Ein Besuch, der berührte: Die Nachkommen einer Holocaustüberlebenden, besuchten den Geburtsort ihrer Mutter, Oma, Uroma.
Doris Henriette Mathias überlebte den Holocaust, weil ihre Eltern sie 1939 mit einem Kindertransport nach England schickten. Vier Kinder, 24 Enkel, 70 Urenkel und bereits vier Ururenkel gehören inzwischen zur Familie der fast 90-Jährigen, die in Israel lebt. Über das Projekt „80 Jahre Kindertransporte“ des Evangelischen Forum Schwalm-Eder, an dem sich mehrere Schulen beteiligten kam jetzt der Kontakt mit ihren Nachfahren zustande. Sogar ein Besuch erfolgte kürzlich.
Mit 9 Jahren nach England geschickt
Eine neunte Klasse des Schwalmgymnasiums beleuchtete speziell das Leben von Doris Henriette Mathias (verheiratete Guttentag) aus Treysa, die als Neunjährige mit einem Kindertransport zu ihrer Tante nach England geschickt wurde und so dem sicheren Tod in den Vernichtungslagern entkam. Während der Recherche über die Geschichte des Mädchens aus Treysa, nahmen die Schüler unter anderem Kontakt mit den Nachfahren von Doris Guttentag auf. Es entwickelte sich ein reger Austausch und so reifte die Idee, die Orte von Doris’ Kindheit zu besuchen. Im Schwalmgymnasium in Treysa kam es kürzlich zu einem kleinen Familientreffen, denn die vier Kinder waren mit zwei Dutzend weiteren Familienangehörigen aus Israel, England und den USA angereist.
Nach der Begrüßung durch Schulleiter Frank Siesenop, stellten die Schüler Auszüge aus ihrem Projekt vor, unter anderem ein Tagebuch, das sie anstelle der jungen Doris geschrieben hatten.
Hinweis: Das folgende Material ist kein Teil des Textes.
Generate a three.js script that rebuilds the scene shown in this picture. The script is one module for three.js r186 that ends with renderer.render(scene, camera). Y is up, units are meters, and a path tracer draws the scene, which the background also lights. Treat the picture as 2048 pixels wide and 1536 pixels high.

Vorhandene Fakten wurden dabei durch Fiktionen ergänzt, wie sich die Schüler das damalige Leben aus der Sicht einer Neunjährigen vorstellten. „Danke für euer Engagement für meine Großmutter“, honorierte Chaim Guttentag die Arbeit der Jugendlichen.
Tour durch Treysa
Nach dem Treffen begleiteten Pfarrer Dierk Glitzenhirn und Jürgen Junker vom Evangelischen Forum Schwalm-Eder die Besucher zum Jüdischen Friedhof in Treysa. Dort sprach Shlomo Meir Guttentag ein Gebet am Grab von Levi Katz, einem Bekannten seiner Urgroßeltern. Ein Empfang im Rathaus mit Grußworten von Bürgermeister Stefan Pinhard und Dekan Christian Wachter schloss sich an. Weitere Stationen in Treysa waren die historische Mikwe (jüdisches Ritualbad) in der Steingasse, der Neue Weg, wo einst die Synagoge stand und natürlich das Wohnhaus in der Braugasse, in dem Doris ihre Kindheit verbracht hatte. Dort waren erst kürzlich fünf Stolpersteine verlegt worden, die an sie und an ihre Eltern und Großeltern erinnern.
Der Großvater starb 1941 gedemütigt in Treysa, die Eltern wurden am 3. Juni 1942 in Sobibor ermordet, die Großmutter am 16. Dezember 1942 in Theresienstadt. Eine gleichaltrige Freundin von Doris, die aus dem Nachbarhaus stammt, erzählte den Besuchern detailliert von der Kindheit, deren Unbeschwertheit mit dem Novemberpogrom 1938 ein jähes Ende fand. Die Gäste waren dankbar für die Informationen, denn mit ihren eigenen Kindern hatte Doris nicht über die damalige Zeit gesprochen, erst den Enkeln gab sie einen kleinen Einblick.